= The problem =
Take the data below and write out exactly the lines from the one with "M['far_floor'] = new_mat('far_room_floor', (.45, .62, .72), .3)" through the one with "(.82, .85, .86), .35)"; omit every other line.
────────────────────────────────────────
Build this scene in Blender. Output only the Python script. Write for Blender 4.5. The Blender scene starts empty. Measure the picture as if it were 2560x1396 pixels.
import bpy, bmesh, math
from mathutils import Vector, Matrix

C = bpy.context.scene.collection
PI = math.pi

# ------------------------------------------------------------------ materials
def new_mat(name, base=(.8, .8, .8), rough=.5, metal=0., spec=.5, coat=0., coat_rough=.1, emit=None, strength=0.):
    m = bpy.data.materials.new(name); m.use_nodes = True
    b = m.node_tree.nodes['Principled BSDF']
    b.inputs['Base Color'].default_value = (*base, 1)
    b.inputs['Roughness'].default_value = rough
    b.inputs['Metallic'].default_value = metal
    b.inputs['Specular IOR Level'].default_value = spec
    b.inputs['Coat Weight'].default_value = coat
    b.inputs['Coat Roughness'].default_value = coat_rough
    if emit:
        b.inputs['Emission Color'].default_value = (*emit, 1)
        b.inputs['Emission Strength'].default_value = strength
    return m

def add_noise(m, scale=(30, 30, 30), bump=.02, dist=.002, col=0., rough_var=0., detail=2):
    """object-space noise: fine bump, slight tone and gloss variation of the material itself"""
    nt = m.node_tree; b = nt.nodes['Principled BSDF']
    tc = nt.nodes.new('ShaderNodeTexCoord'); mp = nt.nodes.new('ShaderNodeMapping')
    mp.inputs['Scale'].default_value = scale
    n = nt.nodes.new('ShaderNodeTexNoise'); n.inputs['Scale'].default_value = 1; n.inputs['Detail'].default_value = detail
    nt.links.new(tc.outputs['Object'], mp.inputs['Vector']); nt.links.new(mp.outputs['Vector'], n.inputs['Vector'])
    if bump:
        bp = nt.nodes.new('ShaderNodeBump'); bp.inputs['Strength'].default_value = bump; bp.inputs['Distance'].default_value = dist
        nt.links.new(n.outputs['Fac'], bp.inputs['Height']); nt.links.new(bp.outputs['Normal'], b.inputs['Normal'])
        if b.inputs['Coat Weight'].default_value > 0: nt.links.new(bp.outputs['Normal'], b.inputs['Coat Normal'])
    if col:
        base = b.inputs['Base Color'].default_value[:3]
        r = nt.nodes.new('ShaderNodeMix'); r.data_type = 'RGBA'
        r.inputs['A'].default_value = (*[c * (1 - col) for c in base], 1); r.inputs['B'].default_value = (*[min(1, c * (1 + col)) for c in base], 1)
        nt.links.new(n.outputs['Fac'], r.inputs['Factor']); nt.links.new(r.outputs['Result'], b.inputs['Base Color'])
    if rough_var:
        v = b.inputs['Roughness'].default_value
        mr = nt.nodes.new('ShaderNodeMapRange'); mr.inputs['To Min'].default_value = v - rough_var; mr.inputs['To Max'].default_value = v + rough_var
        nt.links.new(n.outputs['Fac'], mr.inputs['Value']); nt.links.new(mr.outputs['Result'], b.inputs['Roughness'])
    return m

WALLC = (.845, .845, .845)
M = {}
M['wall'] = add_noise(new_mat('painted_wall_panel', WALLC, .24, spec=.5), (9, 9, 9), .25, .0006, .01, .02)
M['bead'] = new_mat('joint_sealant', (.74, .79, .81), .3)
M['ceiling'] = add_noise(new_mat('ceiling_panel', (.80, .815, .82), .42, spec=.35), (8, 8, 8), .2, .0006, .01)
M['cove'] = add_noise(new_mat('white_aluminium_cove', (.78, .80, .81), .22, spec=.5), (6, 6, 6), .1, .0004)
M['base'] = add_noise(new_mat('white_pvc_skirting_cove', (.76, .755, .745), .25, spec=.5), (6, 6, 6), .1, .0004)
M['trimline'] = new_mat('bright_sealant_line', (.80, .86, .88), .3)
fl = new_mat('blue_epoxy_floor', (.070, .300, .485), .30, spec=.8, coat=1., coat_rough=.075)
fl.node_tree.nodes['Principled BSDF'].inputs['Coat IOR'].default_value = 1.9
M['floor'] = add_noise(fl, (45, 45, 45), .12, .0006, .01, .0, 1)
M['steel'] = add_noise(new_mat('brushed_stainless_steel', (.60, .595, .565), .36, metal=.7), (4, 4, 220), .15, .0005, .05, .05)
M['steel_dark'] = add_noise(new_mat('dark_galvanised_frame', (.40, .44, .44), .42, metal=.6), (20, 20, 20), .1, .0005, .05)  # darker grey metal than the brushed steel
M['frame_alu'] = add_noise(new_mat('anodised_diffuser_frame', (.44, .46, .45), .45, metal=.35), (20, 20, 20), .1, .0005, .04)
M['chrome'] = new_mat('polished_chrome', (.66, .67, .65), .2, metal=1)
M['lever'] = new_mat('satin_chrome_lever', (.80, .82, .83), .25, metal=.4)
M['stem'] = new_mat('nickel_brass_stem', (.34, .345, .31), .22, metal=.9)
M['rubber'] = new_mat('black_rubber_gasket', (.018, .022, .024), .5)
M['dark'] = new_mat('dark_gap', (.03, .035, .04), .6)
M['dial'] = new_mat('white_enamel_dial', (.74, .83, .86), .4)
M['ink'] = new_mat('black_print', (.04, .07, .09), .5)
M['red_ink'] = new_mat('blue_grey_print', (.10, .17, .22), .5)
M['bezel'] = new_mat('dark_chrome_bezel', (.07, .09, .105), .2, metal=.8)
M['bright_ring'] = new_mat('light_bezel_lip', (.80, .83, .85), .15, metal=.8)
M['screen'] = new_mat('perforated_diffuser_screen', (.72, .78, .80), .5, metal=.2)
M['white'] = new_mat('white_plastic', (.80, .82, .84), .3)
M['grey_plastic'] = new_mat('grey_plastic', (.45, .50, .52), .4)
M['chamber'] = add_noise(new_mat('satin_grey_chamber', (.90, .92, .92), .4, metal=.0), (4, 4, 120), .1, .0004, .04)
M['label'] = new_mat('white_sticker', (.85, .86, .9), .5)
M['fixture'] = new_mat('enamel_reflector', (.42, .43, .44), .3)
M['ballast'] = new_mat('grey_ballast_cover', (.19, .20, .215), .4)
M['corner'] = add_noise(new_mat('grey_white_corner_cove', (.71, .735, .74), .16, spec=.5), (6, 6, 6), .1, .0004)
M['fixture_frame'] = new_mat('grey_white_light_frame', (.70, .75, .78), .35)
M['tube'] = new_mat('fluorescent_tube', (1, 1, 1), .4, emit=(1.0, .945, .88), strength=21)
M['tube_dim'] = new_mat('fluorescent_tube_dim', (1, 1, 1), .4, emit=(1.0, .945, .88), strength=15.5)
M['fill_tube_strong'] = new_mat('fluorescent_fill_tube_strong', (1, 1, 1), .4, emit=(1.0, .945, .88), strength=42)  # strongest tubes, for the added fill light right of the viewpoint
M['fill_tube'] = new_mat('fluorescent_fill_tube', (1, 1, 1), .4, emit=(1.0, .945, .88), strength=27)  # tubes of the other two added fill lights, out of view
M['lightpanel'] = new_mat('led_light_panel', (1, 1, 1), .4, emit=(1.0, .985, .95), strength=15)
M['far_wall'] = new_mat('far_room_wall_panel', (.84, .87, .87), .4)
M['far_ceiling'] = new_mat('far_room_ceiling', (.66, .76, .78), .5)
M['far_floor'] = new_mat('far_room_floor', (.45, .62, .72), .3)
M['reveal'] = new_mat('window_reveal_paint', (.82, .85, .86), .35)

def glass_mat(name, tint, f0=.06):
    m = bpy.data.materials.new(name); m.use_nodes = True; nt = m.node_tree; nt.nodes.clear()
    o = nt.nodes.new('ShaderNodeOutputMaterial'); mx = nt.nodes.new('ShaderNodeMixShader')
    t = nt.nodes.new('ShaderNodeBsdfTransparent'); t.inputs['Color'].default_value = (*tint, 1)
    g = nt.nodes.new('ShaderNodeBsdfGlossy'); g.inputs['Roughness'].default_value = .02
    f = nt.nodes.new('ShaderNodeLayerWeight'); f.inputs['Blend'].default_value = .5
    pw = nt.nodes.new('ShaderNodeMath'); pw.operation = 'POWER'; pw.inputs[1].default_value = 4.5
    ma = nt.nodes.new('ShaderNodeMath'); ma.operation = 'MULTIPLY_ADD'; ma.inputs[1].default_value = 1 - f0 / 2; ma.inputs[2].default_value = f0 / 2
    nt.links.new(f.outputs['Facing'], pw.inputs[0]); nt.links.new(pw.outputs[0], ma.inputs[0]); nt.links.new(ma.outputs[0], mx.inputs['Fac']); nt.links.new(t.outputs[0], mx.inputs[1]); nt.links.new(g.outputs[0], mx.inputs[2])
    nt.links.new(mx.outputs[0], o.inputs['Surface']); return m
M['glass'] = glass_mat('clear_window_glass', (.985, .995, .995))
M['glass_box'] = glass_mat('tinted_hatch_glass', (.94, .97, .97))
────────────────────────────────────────
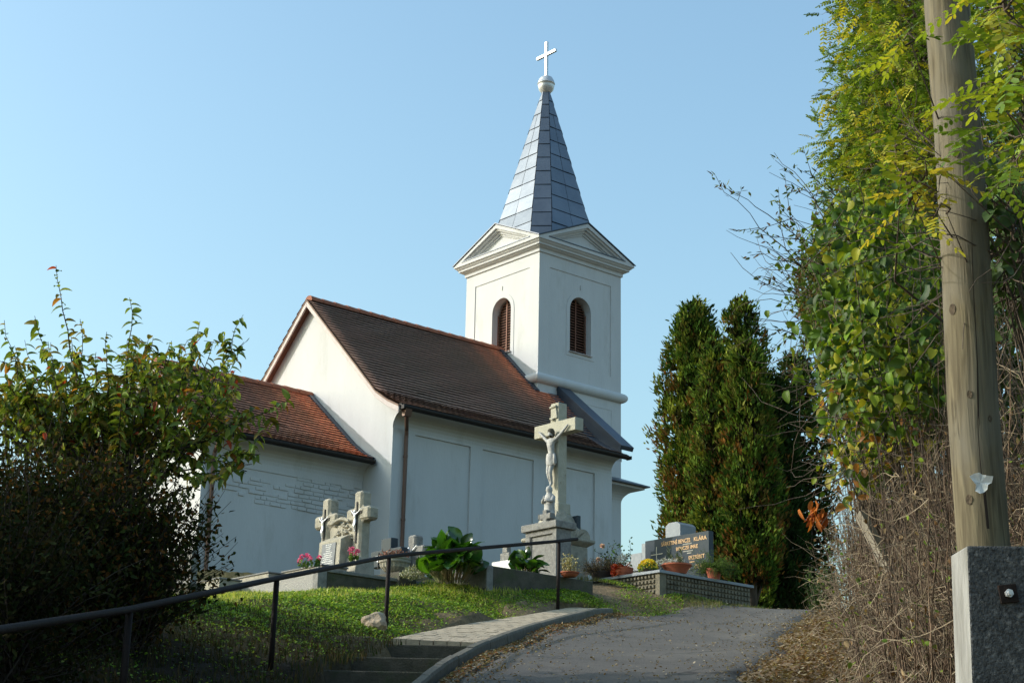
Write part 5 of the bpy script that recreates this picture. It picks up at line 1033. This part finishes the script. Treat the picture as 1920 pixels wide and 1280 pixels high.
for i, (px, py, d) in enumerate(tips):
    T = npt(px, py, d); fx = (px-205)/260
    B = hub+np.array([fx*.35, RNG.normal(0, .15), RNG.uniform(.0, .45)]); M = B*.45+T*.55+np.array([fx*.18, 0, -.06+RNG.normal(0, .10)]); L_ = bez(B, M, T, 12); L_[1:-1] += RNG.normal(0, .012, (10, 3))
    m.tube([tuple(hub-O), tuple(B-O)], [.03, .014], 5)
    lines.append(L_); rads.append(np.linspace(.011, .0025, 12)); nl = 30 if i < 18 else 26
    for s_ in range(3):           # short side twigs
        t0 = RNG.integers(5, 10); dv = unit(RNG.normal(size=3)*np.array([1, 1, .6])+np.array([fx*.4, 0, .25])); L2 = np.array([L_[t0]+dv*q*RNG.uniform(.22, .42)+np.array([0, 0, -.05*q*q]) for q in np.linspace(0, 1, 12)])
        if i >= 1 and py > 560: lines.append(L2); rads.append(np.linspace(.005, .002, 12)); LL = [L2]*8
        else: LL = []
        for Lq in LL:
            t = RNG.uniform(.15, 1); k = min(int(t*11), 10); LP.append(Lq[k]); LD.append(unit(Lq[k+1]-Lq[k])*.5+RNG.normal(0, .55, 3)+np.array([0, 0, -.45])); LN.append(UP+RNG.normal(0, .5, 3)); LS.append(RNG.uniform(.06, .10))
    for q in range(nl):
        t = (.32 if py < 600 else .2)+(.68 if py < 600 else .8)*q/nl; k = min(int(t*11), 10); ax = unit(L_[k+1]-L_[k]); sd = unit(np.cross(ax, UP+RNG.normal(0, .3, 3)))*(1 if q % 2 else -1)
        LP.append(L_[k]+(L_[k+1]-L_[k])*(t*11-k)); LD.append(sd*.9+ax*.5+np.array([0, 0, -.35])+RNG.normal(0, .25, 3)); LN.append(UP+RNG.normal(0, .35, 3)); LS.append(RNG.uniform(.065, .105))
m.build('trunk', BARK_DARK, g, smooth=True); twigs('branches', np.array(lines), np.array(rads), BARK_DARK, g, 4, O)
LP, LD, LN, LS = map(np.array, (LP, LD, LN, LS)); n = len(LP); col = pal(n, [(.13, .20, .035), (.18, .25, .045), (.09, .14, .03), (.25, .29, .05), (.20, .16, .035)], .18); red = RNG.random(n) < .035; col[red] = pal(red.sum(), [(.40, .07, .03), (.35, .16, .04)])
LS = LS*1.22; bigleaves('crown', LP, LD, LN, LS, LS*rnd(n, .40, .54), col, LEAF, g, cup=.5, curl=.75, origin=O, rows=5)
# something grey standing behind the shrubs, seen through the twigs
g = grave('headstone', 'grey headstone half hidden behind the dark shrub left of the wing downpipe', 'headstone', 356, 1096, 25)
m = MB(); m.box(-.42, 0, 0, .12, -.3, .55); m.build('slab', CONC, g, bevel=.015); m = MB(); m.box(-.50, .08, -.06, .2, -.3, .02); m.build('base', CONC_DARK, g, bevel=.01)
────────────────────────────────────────
= Task solution =
M['far_floor'] = new_mat('far_room_floor', (.45, .62, .72), .3)
M['reveal'] = new_mat('window_reveal_paint', (.82, .85, .86), .35)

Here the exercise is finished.